In 1624, the Polish–Lithuanian Commonwealth was grappling with a severe monetary crisis rooted in decades of debasement and the disruptive influx of foreign coin. The problem originated in the late 16th century when the state, perpetually short of revenue due to its decentralized political system and costly wars, began reducing the silver content in its own coinage, particularly the ubiquitous
szeląg (shilling). This triggered Gresham's Law, where "bad money drives out good," causing full-weight silver coins like talers to be hoarded or exported, leaving the economy flooded with inferior domestic and foreign coins.

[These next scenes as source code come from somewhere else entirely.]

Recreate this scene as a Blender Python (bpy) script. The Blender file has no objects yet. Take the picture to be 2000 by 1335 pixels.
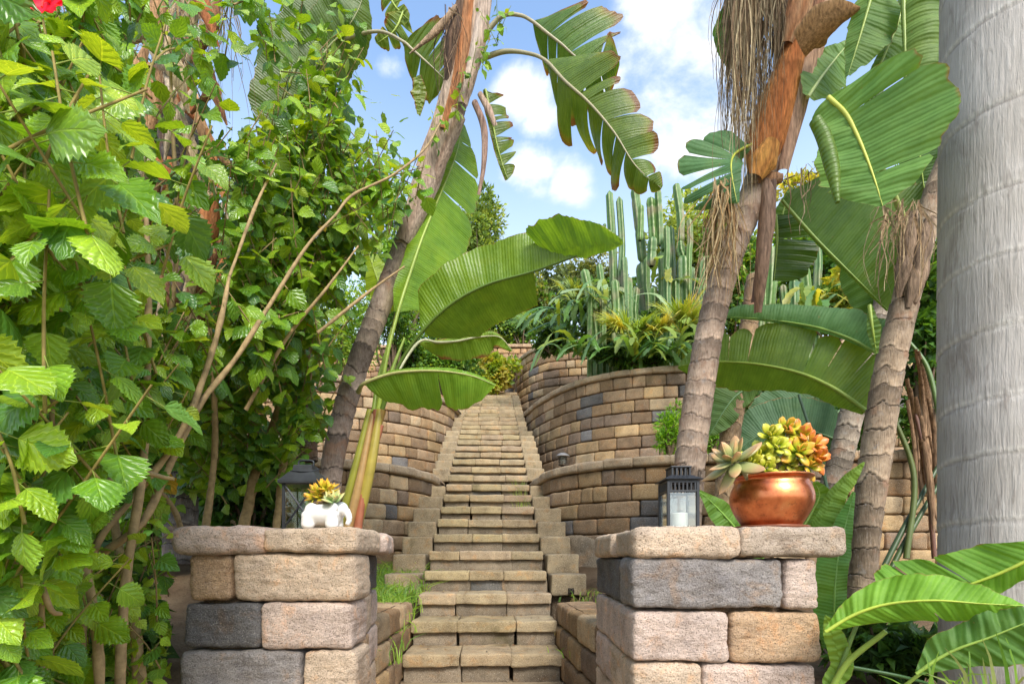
import bpy, math, random
import numpy as np
from mathutils import Vector

# ------------------------------------------------------------------ camera, sky, sun, exposure
SC = bpy.context.scene
COL = SC.collection
EYE = 0.95
F = 1000.0
UC, VH = 1000.0, 1085.0
cam = bpy.data.objects.new("camera", bpy.data.cameras.new("camera"))
COL.objects.link(cam)
cam.location = (0, 0, EYE)
cam.rotation_euler = (math.radians(90), 0, 0)
cam.data.sensor_fit = 'HORIZONTAL'
cam.data.sensor_width = 36.0
cam.data.lens = 18.0
cam.data.shift_y = (VH - 667.5) / 2000.0
cam.data.clip_start = 0.05
cam.data.clip_end = 2000
SC.camera = cam

SUN_EL, SUN_AZ = math.radians(43), math.radians(162)   # azimuth clockwise from +Y (the view direction)
world = bpy.data.worlds.new("World")
SC.world = world
world.use_nodes = True


class NT:
    """tiny node-tree helper"""
    def __init__(self, tree):
        self.t = tree
        tree.nodes.clear()

    def n(self, typ, **kw):
        nd = self.t.nodes.new(typ)
        for k, v in kw.items():
            if k == 'ins':
                for a, b in v.items():
                    self.put(nd.inputs[a], b)
            else:
                setattr(nd, k, v)
        return nd

    def put(self, sock, val):
        if isinstance(val, bpy.types.NodeSocket):
            self.t.links.new(val, sock)
        elif isinstance(val, bpy.types.Node):
            self.t.links.new(val.outputs[0], sock)
        else:
            if isinstance(val, (tuple, list)) and len(val) == 3 and sock.type == 'RGBA':
                val = (*val, 1)
            sock.default_value = val

    def math(self, op, a, b=None, c=None, clamp=False):
        nd = self.n('ShaderNodeMath', operation=op, use_clamp=clamp)
        self.put(nd.inputs[0], a)
        if b is not None:
            self.put(nd.inputs[1], b)
        if c is not None:
            self.put(nd.inputs[2], c)
        return nd.outputs[0]

    def vmath(self, op, a, b=None):
        nd = self.n('ShaderNodeVectorMath', operation=op)
        self.put(nd.inputs[0], a)
        if b is not None:
            self.put(nd.inputs[1], b)
        return nd.outputs[1] if op in ('DOT_PRODUCT', 'LENGTH') else nd.outputs[0]

    def mix(self, fac, a, b, blend='MIX'):
        nd = self.n('ShaderNodeMix', data_type='RGBA', blend_type=blend)
        self.put(nd.inputs[0], fac)
        self.put(nd.inputs[6], a)
        self.put(nd.inputs[7], b)
        return nd.outputs[2]

    def noise(self, vec, scale, detail=4, rough=.55, dist=0.0):
        nd = self.n('ShaderNodeTexNoise', ins={'Scale': scale, 'Detail': detail, 'Roughness': rough, 'Distortion': dist})
        if vec is not None:
            self.put(nd.inputs['Vector'], vec)
        return nd.outputs[0]

    def ramp(self, fac, stops):
        nd = self.n('ShaderNodeValToRGB')
        el = nd.color_ramp.elements
        while len(el) < len(stops):
            el.new(.5)
        for e, (p, c) in zip(el, stops):
            e.position = p
            e.color = (*c, 1) if len(c) == 3 else c
        self.put(nd.inputs[0], fac)
        return nd.outputs[0]

    def remap(self, v, a, b, c=0.0, d=1.0, smooth=True):
        nd = self.n('ShaderNodeMapRange', interpolation_type='SMOOTHSTEP' if smooth else 'LINEAR')
        for i, x in enumerate((v, a, b, c, d)):
            self.put(nd.inputs[i], x)
        return nd.outputs[0]


def build_world():
    g = NT(world.node_tree)
    sky = g.n('ShaderNodeTexSky', sky_type='NISHITA', sun_disc=False, sun_elevation=SUN_EL, sun_rotation=SUN_AZ,
              altitude=50, air_density=1.0, dust_density=1.6, ozone_density=1.5)
    tc = g.n('ShaderNodeTexCoord')
    d = tc.outputs['Generated']
    sep = g.n('ShaderNodeSeparateXYZ', ins={0: d})
    zz = g.math('MAXIMUM', sep.outputs[2], 0.03)
    # cloud layer: direction projected on a plane overhead
    px = g.math('DIVIDE', sep.outputs[0], g.math('ADD', zz, .25))
    py = g.math('DIVIDE', sep.outputs[1], g.math('ADD', zz, .25))
    cmb = g.n('ShaderNodeCombineXYZ', ins={0: px, 1: py, 2: zz})
    n1 = g.noise(g.vmath('ADD', cmb.outputs[0], (3.1, 1.7, 0.0)), 4.2, 9, .6, .25)
    # masses of cumulus in fixed parts of the sky
    acc = None
    for (u, v, r, w) in CLOUDS:
        dv = Vector(((u - UC) / F, 1.0, (VH - v) / F)).normalized()
        dist = g.vmath('LENGTH', g.vmath('MULTIPLY', g.vmath('SUBTRACT', d, tuple(dv)), (1.0, 1.0, 1.75)))
        m = g.math('MULTIPLY', g.remap(dist, r, 0.0), w)
        acc = m if acc is None else g.math('MAXIMUM', acc, m)
    cov = g.math('ADD', n1, g.math('MULTIPLY', acc, .38))
    mask = g.remap(cov, .60, .84)
    n2 = g.noise(g.vmath('ADD', cmb.outputs[0], (3.1, 1.66, 0.04)), 4.6, 7, .58, .25)
    ccol = g.ramp(g.math('ADD', g.math('MULTIPLY', n2, .9), g.math('MULTIPLY', mask, .35)), [(.38, (3.0, 3.5, 4.4)), (.62, (3.9, 4.15, 4.5)), (.85, (4.7, 4.75, 4.8))])
    # pale air near the horizon
    lowmix = g.remap(sep.outputs[2], .74, .25)
    skyc = g.mix(1.0, sky.outputs[0], (1.46, 1.50, 1.46), 'MULTIPLY')
    skyc = g.mix(g.math('MULTIPLY', lowmix, .85), skyc, (4.3, 4.9, 5.5))
    fin = g.mix(g.math('MULTIPLY', mask, .93), skyc, ccol)
    bg = g.n('ShaderNodeBackground', ins={0: fin, 1: 0.15})
    out = g.n('ShaderNodeOutputWorld', ins={0: bg})


CLOUDS = [(1320, 165, .22, 1.0), (1200, 170, .12, .8), (1300, 20, .11, .85), (1400, 50, .10, .8), (1350, 270, .18, .95), (1010, 180, .10, .9), (1060, 230, .08, .7), (770, 135, .05, .8), (1040, 325, .09, .75), (1110, 345, .07, .7),
          (1140, 388, .05, .6), (-500, 300, .5, .9), (2400, 500, .6, .9), (600, 3000, .7, .6)]
build_world()

sd = bpy.data.lights.new("sun", 'SUN')
sd.energy = 2.0
sd.angle = math.radians(20)
sd.color = (1.0, 0.955, 0.88)
sun = bpy.data.objects.new("sun", sd)
COL.objects.link(sun)
_sv = Vector((math.sin(SUN_AZ) * math.cos(SUN_EL), math.cos(SUN_AZ) * math.cos(SUN_EL), math.sin(SUN_EL)))
sun.rotation_euler = (-_sv).to_track_quat('-Z', 'Y').to_euler()
sun.location = (3, -6, 12)

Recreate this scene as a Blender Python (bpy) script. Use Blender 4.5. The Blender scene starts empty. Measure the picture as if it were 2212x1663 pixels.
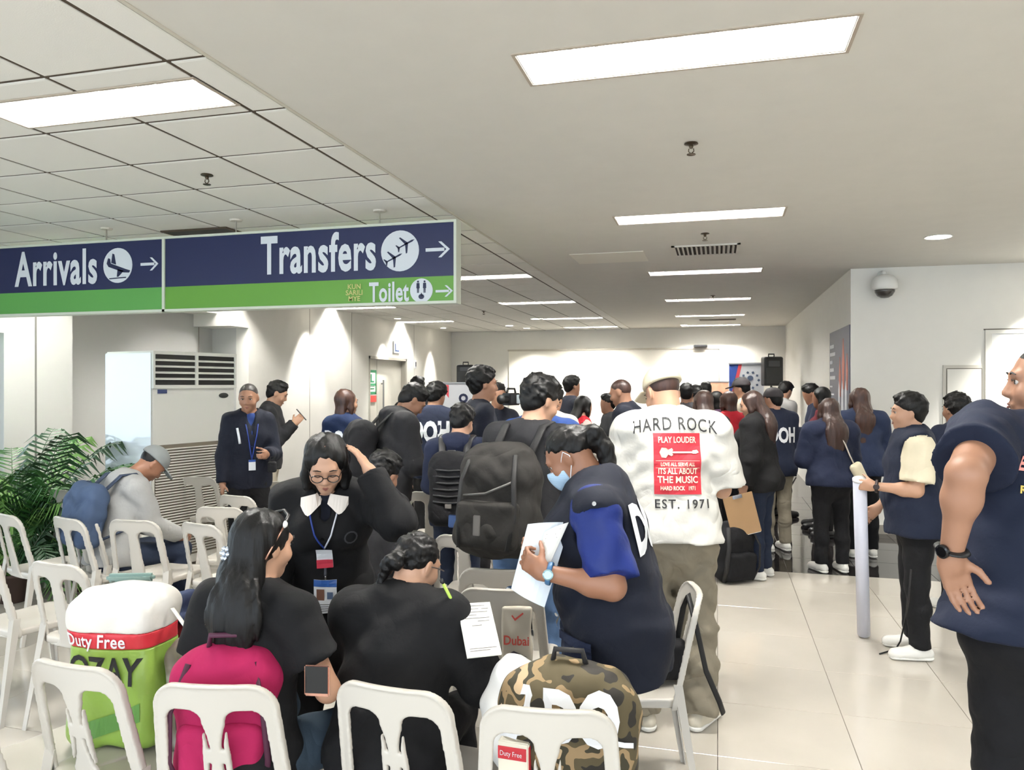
import bpy, bmesh, math, random
import numpy as np
from mathutils import Vector, Matrix
random.seed(7)
SC = bpy.context.scene
COL = SC.collection
PI = math.pi
R = math.radians
# ---------------------------------------------------------------- camera, sky, light, exposure
YAW = math.atan(444/1640.0)
CZ = 1.65
cd = bpy.data.cameras.new('camera'); cam = bpy.data.objects.new('camera', cd); COL.objects.link(cam)
cd.sensor_width = 36.0; cd.lens = 36.0*1640/2212; cd.clip_end = 200; cd.clip_start = 0.05
cam.location = (0, 0, CZ); cam.rotation_euler = (PI/2, 0, YAW)
SC.camera = cam
SC.view_settings.view_transform = 'Standard'; SC.view_settings.look = 'None'
SC.view_settings.exposure = 0.84; SC.view_settings.gamma = 1.0; SC.view_settings.use_curve_mapping = False
w = bpy.data.worlds.new('sky'); SC.world = w; w.use_nodes = True
bgn = w.node_tree.nodes['Background']; bgn.inputs[0].default_value = (0.80, 0.90, 1.0, 1); bgn.inputs[1].default_value = 2.6
TUBE = 240.0      # fluorescent panel radiance
HALL = 19.0      # watts of each hall light behind the photographer
def area(name, loc, sx, sy, power, rot=(0,0,0), col=(1,.985,.955)):
    l = bpy.data.lights.new(name, 'AREA'); l.shape = 'RECTANGLE'; l.size = sx; l.size_y = sy; l.energy = power; l.color = col
    o = bpy.data.objects.new(name, l); COL.objects.link(o); o.location = loc; o.rotation_euler = rot; return o
def spot(name, loc, power, ang, blend=.6, rot=(0,0,0), col=(1,.97,.91), r=.04):
    l = bpy.data.lights.new(name, 'SPOT'); l.energy = power; l.spot_size = R(ang); l.spot_blend = blend; l.color = col; l.shadow_soft_size = r
    o = bpy.data.objects.new(name, l); COL.objects.link(o); o.location = loc; o.rotation_euler = rot; return o
for i, (x, y) in enumerate([(-4.2,-2.6),(0,-2.6),(3.6,-2.6),(-4.2,.1),(0,-.3),(3.6,.1),(3.6,3.2),(3.6,6.2)]):
    area('hall_light', (x, y, 2.93), 1.2, .5, HALL)

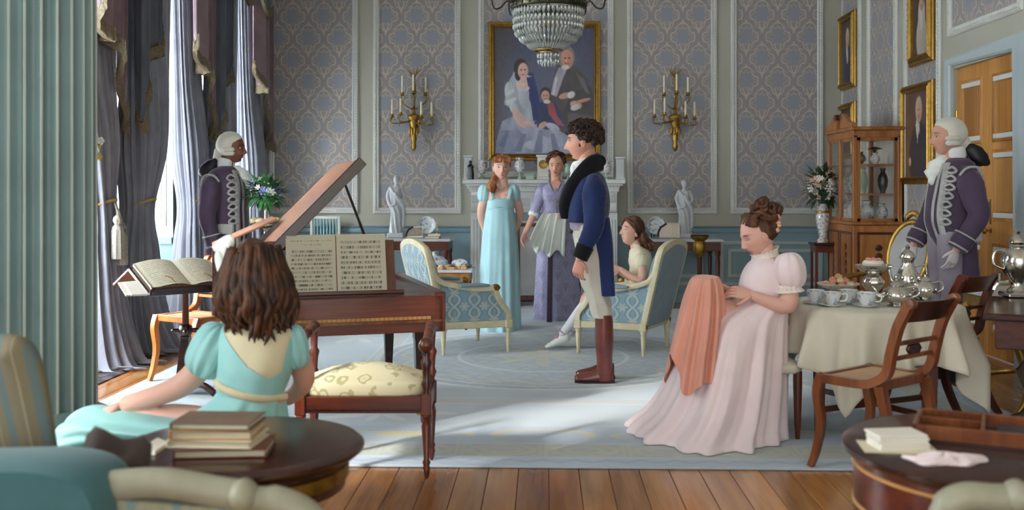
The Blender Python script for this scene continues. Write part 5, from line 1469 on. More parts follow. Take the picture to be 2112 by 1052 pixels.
def head(mb, c, fwd, k=1.0, skin='#dcae98', brow='#5a3a2a', lips='#b8655e', eye='#3a2a22', gaze=None, up=V(0, 0, 1), closed=False, nosek=1.0, jaw=.34, male=False):
    """head as one displaced sphere; c = centre at eye height"""
    Rm = RM(fwd, up); c = Vector(c); sk = hx(skin); lp = hx(lips); bw = hx(brow); blush = mixc(sk, hx('#d07f70'), .5)
    m, n = 84, 110; rings = []; cols = []
    def G(r, u, r0, u0, a, b): return math.exp(-((r - r0) / a) ** 2 - ((u - u0) / b) ** 2)
    for i in range(m + 1):
        ph = PI * (.012 + .976 * i / m); u = math.cos(ph); u = u * (.118 if u > 0 else .118); sn = math.sin(ph) ** (.80 if u < 0 else .95)
        ring = []
        for q in range(n):
            s_ = q / n - .5; th = 2 * PI * s_ - .55 * math.sin(2 * PI * s_)
            f0 = sn * math.cos(th); r = .074 * sn * math.sin(th); f = f0 * (.092 if f0 > 0 else .104)
            if u < 0:
                t = -u / .118; r *= 1 - jaw * t ** 1.5
                f *= (1 - .10 * t ** 2) if f0 > 0 else (1 - .55 * t)
            if f0 > 0: r *= 1 - .05 * f0
            w = min(1, max(0, f0 * 1.6)); ar = abs(r); d = 0
            if u > -.041: tn = max(0, min(1, (.016 - u) / .057)); nh = .027 * tn ** 1.25
            else: nh = .027 * max(0, 1 - (-.041 - u) / .0125) ** .7
            nw = .0075 + .0055 * max(0, min(1, (.016 - u) / .057))
            d += nosek * (nh * math.exp(-(r / nw) ** 2) + .0075 * G(ar, u, .0125, -.0445, .0065, .0075))
            d += -.011 * G(ar, u, .031, .0, .017, .012) + (.006 if male else .004) * G(ar, u, .028, .021, .022, .008)
            d += .004 * G(ar, u, .046, -.032, .02, .018) - .003 * G(ar, u, .05, -.07, .016, .02)
            lip = G(r, u, 0, -.0655, .0165, .0042) + G(r, u, 0, -.0752, .0150, .0048)
            d += .0058 * lip - .0045 * G(r, u, 0, -.0703, .0185, .0022) + (.013 if male else .011) * G(r, u, 0, -.103, .021, .013) - .004 * G(r, u, 0, -.0875, .022, .006)
            p = V(r, f + d * w, u) * k
            ring.append(c + Rm @ p)
            col = sk
            if f0 > 0:
                col = mixc(col, blush, .55 * G(ar, u, .044, -.036, .022, .018) + .35 * G(r, u, 0, -.04, .014, .014))
                col = mixc(col, lp, min(.9, lip * 1.05)); col = mixc(col, mixc(lp, (0, 0, 0), .55), .8 * G(r, u, 0, -.0703, .017, .0016)); col = mixc(col, mixc(sk, (.12, .04, .03), .7), .8 * G(ar, u, .0075, -.0515, .0042, .0022) + .25 * G(r, u, 0, -.055, .012, .003))  # nostrils and the shade under the nose are painted into the skin colour
                col = mixc(col, bw, min(.9, 1.3 * G(ar, u + .10 * (ar - .03) ** 1, .034, .0235, .016, .0042)))
                col = mixc(col, mixc(sk, (.05, .03, .02), .5), .5 * G(ar, u, .031, .004, .017, .009))
                if closed: col = mixc(col, bw, .9 * G(ar, u, .031, -.004, .014, .0022))
            else: pass
            cols.append(col)
        rings.append(ring)
    k0 = len(mb.v); mb.loft(rings); mb.c[k0:] = cols
    if not closed:
        for sg in (-1, 1):
            e0 = V(sg * .0315, .0655, .0005) * k
            g = (Rm.transposed() @ Vector(gaze).normalized()) if gaze is not None else V(0, 1, 0)
            k1 = len(mb.v); mb.ell(c + Rm @ e0, (.0158 * k, .0125 * k, .0092 * k), 26, 18, R=Rm)
            cc_ = []
            for p in mb.v[k1:]:
                dd = (Rm.transposed() @ (p - (c + Rm @ e0))) / k
                rr_ = math.hypot(dd.x - g.x * .008, dd.z - g.z * .006)
                cl = hx('#cfc8bf') if rr_ > .0062 else (hx(eye) if rr_ > .0030 else (.01, .01, .01))
                if dd.y < .002: cl = sk
                if dd.z > .0042: cl = mixc(bw, (.02, .01, .01), .4) if dd.z < .0066 else sk
                if dd.z < -.0062: cl = mixc(sk, bw, .2)
                cc_.append(cl)
            mb.c[k1:] = cc_
    for sg in (-1, 1):
        k1 = len(mb.v)
        mb.ell(c + Rm @ (V(sg * .073, -.006, -.012) * k), (.009 * k, .018 * k, .031 * k), 12, 10, R=Rm @ Rz(sg * .35) @ Rx(-.15))
        mb.ell(c + Rm @ (V(sg * .078, -.002, -.010) * k), (.005 * k, .010 * k, .018 * k), 10, 8, R=Rm @ Rz(sg * .35))
        mb.c[k1:] = [mixc(sk, blush, .4)] * (len(mb.v) - k1)
    return Rm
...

The situation was exacerbated by the massive importation of debased copper
boratynki from Swedish-controlled Riga after 1621. Named after the mintmaster Tytus Liwiusz Boratini, these coins were officially overvalued and flooded the market, leading to rapid inflation and a loss of public trust in the currency. This monetary chaos disrupted trade, complicated tax collection (as revenues were collected in depreciated coin), and created significant social tension, particularly among the peasantry and soldiers who were paid in nearly worthless money.
Despite recognizing the crisis, the Sejm (parliament) was largely paralyzed, unable to pass decisive reforms. Powerful magnates and treasury officials often profited from the minting leases and currency speculation, blocking effective solutions. Consequently, in 1624, the Commonwealth lacked a stable, unified monetary system. The circulation was a chaotic mix of undervalued full-weight foreign talers, heavily debased domestic silver coins, and vast quantities of copper tokens, with their values fluctuating wildly and causing ongoing economic strain on the vast, multi-ethnic state.